President Obama’s former ambassador to Syria said Monday that Bashar al-Assad, cemented by support from Iran, has essentially won the Syrian civil war and will maintain his grip on power.
“The war is winding down little by little. Assad has won and he will stay,” Robert Ford, a senior fellow at the Middle East Institute who served as ambassador from 2011 to 2014, told The National in a Q & A. “He may never be held accountable, and Iran will be in Syria to stay. This is the new reality that we have to accept.”
Ford said that Iran, which with Russia has long propped up Assad, will maintain its presence in Syria. Iran backs thousands of fighters there, including militiamen and its own soldiers.
“The war has brought them closer,” he said, referring to Tehran and Damascus. “You have tens of thousands of pro-Iranian fighters, and they are not going home after this settles.”
The combatants’ lingering presence is a source of serious concern for Israel, Ford noted.
“If there is another Hezbollah-Israel war, a lot of these fighters are battle-hardened and would reinforce Hezbollah in any new war against Israel,” he said. “The shift in the dynamic in Syria has made the situation worse for Israel.”
Ford resigned as ambassador in 2014, saying that he no longer “could defend the American policy” in Syria.
Another adviser to Obama on Syria, Frederic Hof, wrote last August that the administration’s passive policy there was rooted in the fear that Iran might walk away from the nuclear deal.
“The administration’s policy toward Assad Syria (as opposed to ISIS Syria) rests on its desire to accommodate Iran—a full partner in Assad’s collective punishment survival strategy—so that the July 14, 2015 nuclear agreement can survive the Obama presidency,” he wrote.
Trump officials have made defeating the Islamic State (ISIS) in Syria a top priority.

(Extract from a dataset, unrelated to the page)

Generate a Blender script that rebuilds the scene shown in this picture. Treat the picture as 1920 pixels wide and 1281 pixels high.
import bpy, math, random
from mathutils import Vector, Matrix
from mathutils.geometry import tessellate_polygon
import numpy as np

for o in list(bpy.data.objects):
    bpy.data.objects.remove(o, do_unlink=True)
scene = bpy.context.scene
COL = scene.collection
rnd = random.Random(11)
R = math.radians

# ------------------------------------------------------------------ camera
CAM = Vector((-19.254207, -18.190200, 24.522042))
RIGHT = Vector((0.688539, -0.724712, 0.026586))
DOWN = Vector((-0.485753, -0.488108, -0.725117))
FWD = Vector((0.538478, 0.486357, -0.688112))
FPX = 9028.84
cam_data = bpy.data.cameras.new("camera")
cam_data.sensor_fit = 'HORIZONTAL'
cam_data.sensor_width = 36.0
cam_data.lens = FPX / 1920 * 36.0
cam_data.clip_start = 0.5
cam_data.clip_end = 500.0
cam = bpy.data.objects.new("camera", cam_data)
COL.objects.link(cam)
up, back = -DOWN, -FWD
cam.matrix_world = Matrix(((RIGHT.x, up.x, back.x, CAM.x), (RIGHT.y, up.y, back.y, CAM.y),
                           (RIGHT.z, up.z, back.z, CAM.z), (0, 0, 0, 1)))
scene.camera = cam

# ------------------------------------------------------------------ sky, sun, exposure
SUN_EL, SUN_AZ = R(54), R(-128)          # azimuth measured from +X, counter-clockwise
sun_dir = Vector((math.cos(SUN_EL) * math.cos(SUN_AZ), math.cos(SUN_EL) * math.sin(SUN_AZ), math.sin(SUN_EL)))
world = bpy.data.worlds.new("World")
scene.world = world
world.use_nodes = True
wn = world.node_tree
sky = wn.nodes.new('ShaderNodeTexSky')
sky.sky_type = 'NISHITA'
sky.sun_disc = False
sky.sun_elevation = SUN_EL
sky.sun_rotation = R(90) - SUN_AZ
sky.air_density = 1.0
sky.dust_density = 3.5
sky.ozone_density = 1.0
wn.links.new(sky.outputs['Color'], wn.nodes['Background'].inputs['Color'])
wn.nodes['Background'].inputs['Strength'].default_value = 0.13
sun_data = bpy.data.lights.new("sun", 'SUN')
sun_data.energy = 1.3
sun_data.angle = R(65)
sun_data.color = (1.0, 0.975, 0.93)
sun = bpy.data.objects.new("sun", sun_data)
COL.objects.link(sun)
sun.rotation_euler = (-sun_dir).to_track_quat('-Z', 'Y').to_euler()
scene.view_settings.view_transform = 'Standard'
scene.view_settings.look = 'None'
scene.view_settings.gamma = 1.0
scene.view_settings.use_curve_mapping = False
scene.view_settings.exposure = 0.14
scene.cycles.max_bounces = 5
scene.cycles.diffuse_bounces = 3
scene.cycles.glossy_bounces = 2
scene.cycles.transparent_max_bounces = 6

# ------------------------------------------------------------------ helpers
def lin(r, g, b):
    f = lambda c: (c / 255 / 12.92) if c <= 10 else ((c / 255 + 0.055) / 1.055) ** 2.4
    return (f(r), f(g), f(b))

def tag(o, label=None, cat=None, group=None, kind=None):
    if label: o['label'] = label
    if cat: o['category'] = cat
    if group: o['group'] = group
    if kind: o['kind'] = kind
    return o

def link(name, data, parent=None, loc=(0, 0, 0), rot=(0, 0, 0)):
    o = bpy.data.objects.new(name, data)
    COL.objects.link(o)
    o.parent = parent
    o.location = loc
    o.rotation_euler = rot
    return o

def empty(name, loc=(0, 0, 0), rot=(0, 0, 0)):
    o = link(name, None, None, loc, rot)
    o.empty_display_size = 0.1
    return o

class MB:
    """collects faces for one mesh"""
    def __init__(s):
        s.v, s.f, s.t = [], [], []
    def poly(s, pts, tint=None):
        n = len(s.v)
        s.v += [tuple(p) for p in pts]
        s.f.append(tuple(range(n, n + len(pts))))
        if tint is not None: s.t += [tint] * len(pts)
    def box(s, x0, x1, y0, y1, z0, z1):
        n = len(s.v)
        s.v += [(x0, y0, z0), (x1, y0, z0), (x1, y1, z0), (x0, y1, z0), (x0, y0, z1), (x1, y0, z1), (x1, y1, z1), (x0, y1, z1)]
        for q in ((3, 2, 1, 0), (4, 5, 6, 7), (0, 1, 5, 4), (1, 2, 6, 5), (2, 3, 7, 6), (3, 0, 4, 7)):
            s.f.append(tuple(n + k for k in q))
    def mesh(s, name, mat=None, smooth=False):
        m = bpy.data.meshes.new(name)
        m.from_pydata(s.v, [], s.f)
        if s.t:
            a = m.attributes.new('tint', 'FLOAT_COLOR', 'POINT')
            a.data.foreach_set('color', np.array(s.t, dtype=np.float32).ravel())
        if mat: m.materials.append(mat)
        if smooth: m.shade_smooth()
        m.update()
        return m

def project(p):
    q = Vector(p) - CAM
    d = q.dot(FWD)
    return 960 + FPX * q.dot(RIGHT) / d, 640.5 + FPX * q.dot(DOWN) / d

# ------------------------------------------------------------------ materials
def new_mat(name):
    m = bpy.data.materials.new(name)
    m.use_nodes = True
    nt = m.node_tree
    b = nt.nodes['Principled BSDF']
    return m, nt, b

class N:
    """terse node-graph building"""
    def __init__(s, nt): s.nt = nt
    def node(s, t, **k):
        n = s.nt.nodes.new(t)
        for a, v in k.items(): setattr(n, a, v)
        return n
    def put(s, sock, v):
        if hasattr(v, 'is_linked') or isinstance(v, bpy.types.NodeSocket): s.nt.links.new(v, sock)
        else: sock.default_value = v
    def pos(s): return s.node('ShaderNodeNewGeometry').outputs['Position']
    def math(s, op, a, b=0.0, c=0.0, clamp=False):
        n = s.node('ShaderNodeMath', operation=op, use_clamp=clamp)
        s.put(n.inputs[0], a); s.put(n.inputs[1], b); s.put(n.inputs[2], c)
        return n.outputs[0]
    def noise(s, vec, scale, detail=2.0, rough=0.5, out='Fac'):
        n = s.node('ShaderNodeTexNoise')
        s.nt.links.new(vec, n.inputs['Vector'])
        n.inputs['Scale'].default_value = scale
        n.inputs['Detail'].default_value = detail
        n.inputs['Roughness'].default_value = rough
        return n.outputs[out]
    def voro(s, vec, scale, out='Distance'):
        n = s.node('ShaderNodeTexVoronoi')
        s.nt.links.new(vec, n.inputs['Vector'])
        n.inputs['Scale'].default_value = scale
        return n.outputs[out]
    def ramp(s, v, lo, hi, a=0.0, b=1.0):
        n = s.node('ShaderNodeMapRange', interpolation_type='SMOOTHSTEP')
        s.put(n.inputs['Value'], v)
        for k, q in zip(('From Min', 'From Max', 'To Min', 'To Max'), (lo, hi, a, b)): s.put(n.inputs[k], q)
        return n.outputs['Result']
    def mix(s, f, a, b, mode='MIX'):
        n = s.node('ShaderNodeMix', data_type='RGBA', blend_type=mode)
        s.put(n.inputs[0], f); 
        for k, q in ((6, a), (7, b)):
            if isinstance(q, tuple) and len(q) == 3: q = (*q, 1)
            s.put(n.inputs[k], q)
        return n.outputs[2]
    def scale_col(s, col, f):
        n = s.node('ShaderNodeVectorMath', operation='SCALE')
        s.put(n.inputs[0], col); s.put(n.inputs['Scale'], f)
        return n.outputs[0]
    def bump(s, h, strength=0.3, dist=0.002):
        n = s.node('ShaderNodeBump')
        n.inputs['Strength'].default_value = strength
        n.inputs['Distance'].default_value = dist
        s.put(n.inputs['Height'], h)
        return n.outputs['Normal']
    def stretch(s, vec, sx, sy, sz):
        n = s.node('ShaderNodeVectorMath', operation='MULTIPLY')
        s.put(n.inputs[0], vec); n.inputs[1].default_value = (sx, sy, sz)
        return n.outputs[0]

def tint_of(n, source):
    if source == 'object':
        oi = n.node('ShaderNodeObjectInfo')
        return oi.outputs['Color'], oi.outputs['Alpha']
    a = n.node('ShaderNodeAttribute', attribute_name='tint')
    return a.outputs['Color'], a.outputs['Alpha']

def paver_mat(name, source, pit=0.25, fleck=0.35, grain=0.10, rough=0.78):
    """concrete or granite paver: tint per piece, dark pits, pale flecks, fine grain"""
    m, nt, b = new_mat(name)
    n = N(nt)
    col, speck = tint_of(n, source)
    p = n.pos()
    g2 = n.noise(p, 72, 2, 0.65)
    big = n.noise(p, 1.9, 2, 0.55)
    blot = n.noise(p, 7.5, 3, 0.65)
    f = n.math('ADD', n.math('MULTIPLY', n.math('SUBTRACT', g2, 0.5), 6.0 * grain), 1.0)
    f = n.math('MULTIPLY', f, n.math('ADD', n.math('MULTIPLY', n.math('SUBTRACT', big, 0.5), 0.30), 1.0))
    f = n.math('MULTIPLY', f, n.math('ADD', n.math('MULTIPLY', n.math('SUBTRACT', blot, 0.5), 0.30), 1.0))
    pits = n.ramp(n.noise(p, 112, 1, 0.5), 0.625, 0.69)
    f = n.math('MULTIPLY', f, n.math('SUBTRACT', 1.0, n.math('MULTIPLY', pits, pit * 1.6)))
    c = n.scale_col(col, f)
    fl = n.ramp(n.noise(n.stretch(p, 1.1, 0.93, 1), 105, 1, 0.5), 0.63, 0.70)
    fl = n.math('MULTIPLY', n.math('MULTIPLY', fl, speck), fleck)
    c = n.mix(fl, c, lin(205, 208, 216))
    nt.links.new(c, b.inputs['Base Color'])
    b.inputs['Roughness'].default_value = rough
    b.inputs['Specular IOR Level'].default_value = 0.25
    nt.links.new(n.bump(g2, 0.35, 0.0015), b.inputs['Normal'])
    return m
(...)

Secretary of State Rex Tillerson has simultaneously said that Iran’s military forces in Syria “must leave and go home.”
The administration initially wavered on Assad’s ouster, but since the president’s retaliatory missile strikes against the Syrian regime in April, has largely maintained that Assad should eventually be removed through a political process. Tillerson suggested in early August that Russia, a key backer of the Assad regime, could help in that process.
The administration has pursued cooperation with the Kremlin on brokering ceasefires in Syria, as did the Obama administration, and on fighting ISIS there. Tillerson told reporters in July that U.S. and Russian objectives in Syria are “by and large . . . exactly the same.”
Ford said that the Assad government will likely achieve military victory in coming years regardless of brokered de-escalation zones.
“It might take two or four years, but they can’t accept other governments—local or foreign—to control these places. It is clear that the Russian-sponsored ceasefires will not end it,” he said. “While Moscow may complain in private, it won’t penalize him.”
Syrian rebels have little chance of winning against the regime, even if foreign governments provide them with arms, funding, and advisers, Ford added.
“It would be a long war that probably ends in a stalemate,” he said.
The Trump administration months ago ended a controversial Obama-era program that trained and armed rebel groups.